I am feeling completely apathetic towards my final projects this semester.
It's so strange--last semester, I was freaking out during finals. Really. Freaking. And I had half the pile I have now.
For example, in twenty four hours, I have two ten page research papers due. How much of those papers have I actually done? Hmm. About five pages. There's more--but I'll save myself the the humiliation of admitting how great I've become at procrastination.
It's not a lack of time. It's a lack of priority. Right now I can't focus on anything. My mind has been captured in a cloud of stress and worry. My clarity has been held captive by distractions.
Writing is both my favorite and least favorite thing. If I never had a specific topic to write on, I could write all day. It would probably be worthless to many, but it would be fun. When a professor assigns a topic for me to write about, I freeze. I suddenly draw a blank, and am unable to focus on the task at hand.
It friggin' sucks.
I need a babysitter. Someone who says, "Chels--it's time to do your homework. Stop fussing with the house. Stop checking your blog. Focus, girl."

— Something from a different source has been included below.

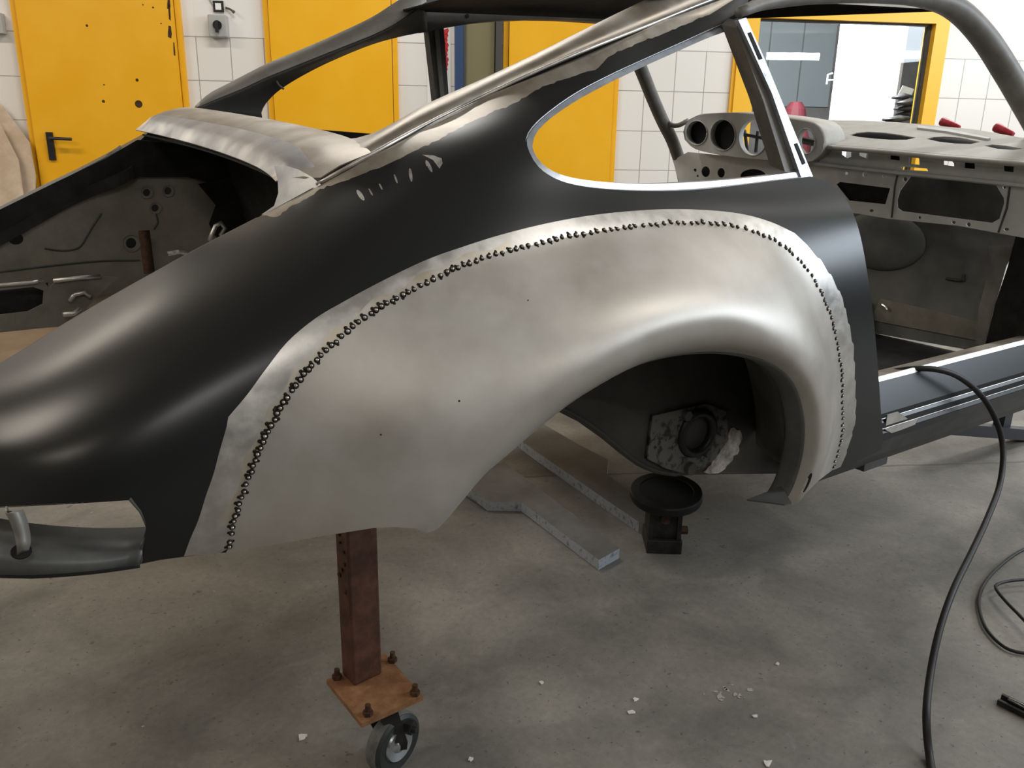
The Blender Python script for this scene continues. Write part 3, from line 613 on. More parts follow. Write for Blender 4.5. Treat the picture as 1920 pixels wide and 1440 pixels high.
low_uv = SB.inv(dens(LOWB_PX, 12))
REAR_PX = [(424, 1036), (380, 1040), (345, 1044), (300, 1050), (262, 1058), (264, 1030), (274, 990), (262, 962), (241, 938), (150, 944), (60, 949), (0, 952), (-60, 960)]
rear_uv = SB.inv(dens(REAR_PX, 12))
SAND_PX = [(478, 402), (520, 408), (548, 386), (575, 373), (600, 354), (640, 342), (680, 326), (707, 317), (750, 297), (790, 276), (823, 262), (873, 233), (923, 210), (973, 190), (1017, 163), (1073, 143), (1123, 127), (1140, 107), (1190, 83), (1273, 52), (1330, 28)]
sand_uv = SB.inv(jag(SAND_PX, 2.0, 7))
top = np.stack([np.linspace(-0.86, 0.655, 150), np.full(150, 1.0)], 1)
sand_poly = np.vstack([sand_uv, [[0.66, 1.02]], [[sand_uv[0][0], 1.02]]])
# keep the sanded patch inside the panel
sand_loop = np.vstack([sand_uv[1:], [[0.648, 0.999]], [[0.4, 0.999]], [[0.0, 0.999]], [[-0.25, 0.999]], [[sand_uv[1][0]-0.01, 0.999]]])
sand_loop[:, 1] = np.minimum(sand_loop[:, 1], 0.999)
outer = np.vstack([top, win_uv[0:], door_uv[1:], low_uv[1:], seam_uv[::-1], rear_uv[1:], [[-0.86, rear_uv[-1][1]]]])
strip_loop = np.vstack([out_uv, low_uv[-2:], seam_uv[::-1][1:-1], [rear_uv[1]]])
MARK = [((676, 366), 4, 12, -35), ((695, 360), 1.6, 8, -30), ((714, 350), 1.6, 7, -28), ((742, 335), 1.8, 9, -20), ((770, 328), 3, 13, -8), ((805, 312), 3, 12, -25), ((800, 306), 2, 6, -10)]
marks = [SB.inv(ell(c[0], c[1], rx, ry, 14, math.radians(ro))) for c, rx, ry, ro in MARK]
marks.append(SB.inv(dens([(792, 290), (812, 291), (828, 297), (830, 306), (824, 316), (812, 300)], 5, True)))
_s = smooth_line(SEAM_PX[2:18], 12); _n = np.gradient(_s, axis=0); _n = np.stack([_n[:, 1], -_n[:, 0]], 1); _n /= np.linalg.norm(_n, axis=1)[:, None]
_n *= np.where(_n[:, :1]*1.0+_n[:, 1:]*1.0 > 0, -1, 1)
tint = np.vstack([SB.inv(_s+_n*3), SB.inv(_s+_n*(16+5*np.sin(np.arange(len(_s))*0.9))[:, None])[::-1]])
mb = MB()
sheet(mb, outer, fbody, 0.0015, spacing=0.011, slots=[(strip_loop, 1), (sand_loop, 2)]+[(m_, 3) for m_ in marks]+[(tint, 4)], scale=(1, VS), flip=False)
qp = mb.build('quarter_panel', ['primer', 'ground', 'sanded', 'bright', 'tinted'], car, smooth=True, autosmooth=40)
qp['label'] = 'black rear quarter panel with a bare ground strip along the weld'
# --- wide wheel flare ---------------------------------------------------------------
flb = [(1560, 882), (1535, 901), (1510, 926), (1497, 944)]
SF = Surf(fbody, -0.62, 0.80, -0.03, 0.75, 330, 190)
fl_front = SF.inv(dens(flb, 10)); fl_rear = SF.inv(dens([(790, 991), (765, 990), (740, 988), (700, 990), (600, 1006), (500, 1024), (424, 1036)], 12))
arch_in = arch_uv.copy()
fl_outer = np.vstack([seam_uv, fl_front[1:], arch_uv[::-1], fl_rear[1:-1]])
hs = SF.inv(ell(1514, 905, 4, 20, 16, math.radians(24))); hs2 = SF.inv(ell(1509, 910, 2.2, 16, 12, math.radians(24)))
mb = MB(); sheet(mb, fl_outer, fbody, 0.0016, spacing=0.009, scale=(1, VS), slots=[(hs, 1), (hs2, 2)]+[(SF.inv(ell(x, y, r, r, 8)), 1) for x, y, r in ((861, 752, 2.2), (714, 815, 2.0), (990, 563, 1.6))])
fp = mb.build('wheel_flare', ['steel', 'black', 'bright'], car, smooth=True, autosmooth=42)
fp['label'] = 'bare steel wide wheel arch flare'
# rolled lip turning in under the arch
A3 = fbody(arch_uv); A3 = A3[proj(A3)[:, 0] > 832]; mb = MB(); V = []; k = len(A3); ctr = np.array([0.09, 0, 0.2+LIFT])
for j, (dy, dr) in enumerate(((0.0, 0.0), (0.006, -0.004), (0.016, -0.006), (0.040, -0.004), (0.046, 0.0))):
    rv = A3-ctr; rv[:, 1] = 0; rv /= np.linalg.norm(rv, axis=1)[:, None]; V += list(A3+np.array([0, dy, 0])+rv*dr)
Fc = [(j*k+i, j*k+i+1, (j+1)*k+i+1, (j+1)*k+i) for j in range(4) for i in range(k-1)]
mb.add(V, Fc); lip = mb.build('arch_lip', ['valance'], car, smooth=True)  # dark colour paints the shade on the bare steel lip
sm = lip.modifiers.new('thickness', 'SOLIDIFY'); sm.thickness = 0.002; sm.offset = 0
mb = MB(); tri = [at(1400, 939, 2, 0.205+LIFT), at(1464, 914, 2, 0.205+LIFT), at(1484, 945, 2, 0.205+LIFT), at(1470, 948, 2, 0.205+LIFT)]; plate(mb, tri, [0, 0, 0.003]); mb.build('arch_closing_plate', 'dark_grey', car)
# --- weld spots ---------------------------------------------------------------------
wl_px = smooth_line(SEAM_PX[1:], 2.0); seg = np.r_[0, np.cumsum(np.linalg.norm(np.diff(wl_px, axis=0), axis=1))]
pos = []; s_ = 3.0
while s_ < seg[-1]-4:
    pos.append(s_); fr_ = s_/seg[-1]; s_ += random.uniform(10.5, 14.5)*(1.0 if fr_ < 0.75 else 0.8)
wp_px = np.array([[np.interp(q, seg, wl_px[:, 0])+random.uniform(-1.5, 1.5), np.interp(q, seg, wl_px[:, 1])+random.uniform(-1.5, 1.5)] for q in pos])
w_uv = SB.inv(wp_px); h = 1e-4; W3 = fbody(w_uv)
du = fbody(w_uv+[h, 0])-fbody(w_uv-[h, 0]); dv = fbody(w_uv+[0, h])-fbody(w_uv-[0, h]); WNm = np.cross(du, dv); WNm /= np.linalg.norm(WNm, axis=1)[:, None]
def weld_bm(mb, c, ax, r, dirx):
    cyl(mb, c-ax*0.0005, ax, r, 0.001, 12, 0, prof=[(r*1.25, 0.0003), (r*1.2, 0.0014), (r*0.95, 0.0024), (r*0.68, 0.0018)]); cyl(mb, c, ax, r, 0.001, 10, 1, prof=[(r*0.66, 0.0008), (r*0.62, 0.0024), (r*0.40, 0.0034), (r*0.1, 0.0037)]); 
    cyl(mb, c+dirx*r*1.3-ax*0.0004, ax, r, 0.001, 8, 0, prof=[(r*0.75, 0.0004), (r*0.6, 0.0010)]); return mb
order = np.argsort(((W3-CAM)@_d)); first = set(order[:100].tolist()); meshes = {}
rest = MB(); wroot = fp
for i in range(len(W3)):
    r = random.uniform(0.0029, 0.0040); tdir = W3[min(i+1, len(W3)-1)]-W3[max(i-1, 0)]; tdir /= np.linalg.norm(tdir); side = np.cross(WNm[i], tdir); dx = (tdir*random.uniform(-0.8, 0.8)+side*random.choice((1, 1, -1))); dx /= np.linalg.norm(dx)
    if i in first:
        b_ = MB(); weld_bm(b_, W3[i], WNm[i], r, dx); b_.build('spot_weld', ['sooty', 'weldmetal'], fp, smooth=True, autosmooth=50)
    else: weld_bm(rest, W3[i], WNm[i], r, dx)
if rest.v:
    o = rest.build('spot_weld_row', ['sooty', 'weldmetal'], fp, smooth=True); o['kind'] = 'stuff'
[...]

Mista T. doesn't make for a very good sitter. He says more appealing things like, "Chels--it's time to cuddle up on the couch and watch L.A. Ink."
Help me.
3 comments:
hmmm i think i like your hubbys ideas better...
wow that does sound stressful! Maybe get your antsy energy out by going for a quick visit to the gym or jog around the block then settle down and plow through the work :) a change of scenery for a moment usually helps me!
House of Shoes
Oh I remember that feeling, Chelsea. While at BYU I knew if I found doing dishes and cleaning my bedroom all of a sudden became "fun" ...I was in trouble. Anything was better than studying.